## What the task requires
Set down exactly the lines of the listing below, please, beginning with the first and ending with the line that holds "bg = W.node_tree.nodes['Background'];".

------ Data extract

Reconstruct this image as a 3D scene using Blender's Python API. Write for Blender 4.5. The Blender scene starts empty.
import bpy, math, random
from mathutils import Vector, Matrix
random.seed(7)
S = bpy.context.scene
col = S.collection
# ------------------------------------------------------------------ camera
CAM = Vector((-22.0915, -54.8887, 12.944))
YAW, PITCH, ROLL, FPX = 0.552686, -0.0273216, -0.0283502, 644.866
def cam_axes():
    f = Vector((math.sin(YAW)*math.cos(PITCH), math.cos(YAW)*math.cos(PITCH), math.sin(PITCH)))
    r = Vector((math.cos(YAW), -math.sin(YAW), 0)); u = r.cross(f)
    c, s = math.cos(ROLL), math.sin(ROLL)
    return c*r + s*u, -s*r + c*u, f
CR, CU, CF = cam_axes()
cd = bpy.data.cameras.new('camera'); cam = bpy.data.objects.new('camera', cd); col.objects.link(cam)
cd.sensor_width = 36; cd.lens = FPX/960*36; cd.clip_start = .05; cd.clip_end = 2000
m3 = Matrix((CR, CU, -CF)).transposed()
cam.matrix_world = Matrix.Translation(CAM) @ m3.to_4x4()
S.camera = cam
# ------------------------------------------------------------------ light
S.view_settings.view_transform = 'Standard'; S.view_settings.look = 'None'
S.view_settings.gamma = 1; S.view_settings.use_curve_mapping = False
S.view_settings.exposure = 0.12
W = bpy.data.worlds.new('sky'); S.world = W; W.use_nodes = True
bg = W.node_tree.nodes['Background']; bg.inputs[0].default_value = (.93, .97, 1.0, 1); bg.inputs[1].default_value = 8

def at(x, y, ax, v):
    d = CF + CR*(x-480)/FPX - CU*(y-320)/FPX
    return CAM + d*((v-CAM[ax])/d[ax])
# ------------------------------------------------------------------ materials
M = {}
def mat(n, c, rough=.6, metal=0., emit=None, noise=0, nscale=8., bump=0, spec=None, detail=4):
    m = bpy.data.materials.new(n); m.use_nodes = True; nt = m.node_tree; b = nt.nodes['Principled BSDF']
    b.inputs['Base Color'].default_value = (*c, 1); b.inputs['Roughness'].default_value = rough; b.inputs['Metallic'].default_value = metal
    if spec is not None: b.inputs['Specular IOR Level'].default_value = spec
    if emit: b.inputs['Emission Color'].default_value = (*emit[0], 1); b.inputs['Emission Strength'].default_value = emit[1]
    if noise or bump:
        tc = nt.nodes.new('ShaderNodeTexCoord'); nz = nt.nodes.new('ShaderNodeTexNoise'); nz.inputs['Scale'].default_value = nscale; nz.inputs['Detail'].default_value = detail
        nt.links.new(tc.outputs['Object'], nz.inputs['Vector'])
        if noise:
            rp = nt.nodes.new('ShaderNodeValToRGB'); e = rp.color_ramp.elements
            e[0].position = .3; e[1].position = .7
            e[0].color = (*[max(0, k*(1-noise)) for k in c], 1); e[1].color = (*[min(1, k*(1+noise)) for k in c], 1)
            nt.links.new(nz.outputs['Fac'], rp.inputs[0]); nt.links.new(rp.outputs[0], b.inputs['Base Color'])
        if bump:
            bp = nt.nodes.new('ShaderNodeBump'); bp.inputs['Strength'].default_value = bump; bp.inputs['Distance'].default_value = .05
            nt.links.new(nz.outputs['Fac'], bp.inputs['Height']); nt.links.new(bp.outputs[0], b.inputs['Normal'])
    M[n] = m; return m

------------

## Written answer
Reconstruct this image as a 3D scene using Blender's Python API. Write for Blender 4.5. The Blender scene starts empty.
import bpy, math, random
from mathutils import Vector, Matrix
random.seed(7)
S = bpy.context.scene
col = S.collection
# ------------------------------------------------------------------ camera
CAM = Vector((-22.0915, -54.8887, 12.944))
YAW, PITCH, ROLL, FPX = 0.552686, -0.0273216, -0.0283502, 644.866
def cam_axes():
    f = Vector((math.sin(YAW)*math.cos(PITCH), math.cos(YAW)*math.cos(PITCH), math.sin(PITCH)))
    r = Vector((math.cos(YAW), -math.sin(YAW), 0)); u = r.cross(f)
    c, s = math.cos(ROLL), math.sin(ROLL)
    return c*r + s*u, -s*r + c*u, f
CR, CU, CF = cam_axes()
cd = bpy.data.cameras.new('camera'); cam = bpy.data.objects.new('camera', cd); col.objects.link(cam)
cd.sensor_width = 36; cd.lens = FPX/960*36; cd.clip_start = .05; cd.clip_end = 2000
m3 = Matrix((CR, CU, -CF)).transposed()
cam.matrix_world = Matrix.Translation(CAM) @ m3.to_4x4()
S.camera = cam
# ------------------------------------------------------------------ light
S.view_settings.view_transform = 'Standard'; S.view_settings.look = 'None'
S.view_settings.gamma = 1; S.view_settings.use_curve_mapping = False
S.view_settings.exposure = 0.12
W = bpy.data.worlds.new('sky'); S.world = W; W.use_nodes = True
bg = W.node_tree.nodes['Background']; bg.inputs[0].default_value = (.93, .97, 1.0, 1); bg.inputs[1].default_value = 8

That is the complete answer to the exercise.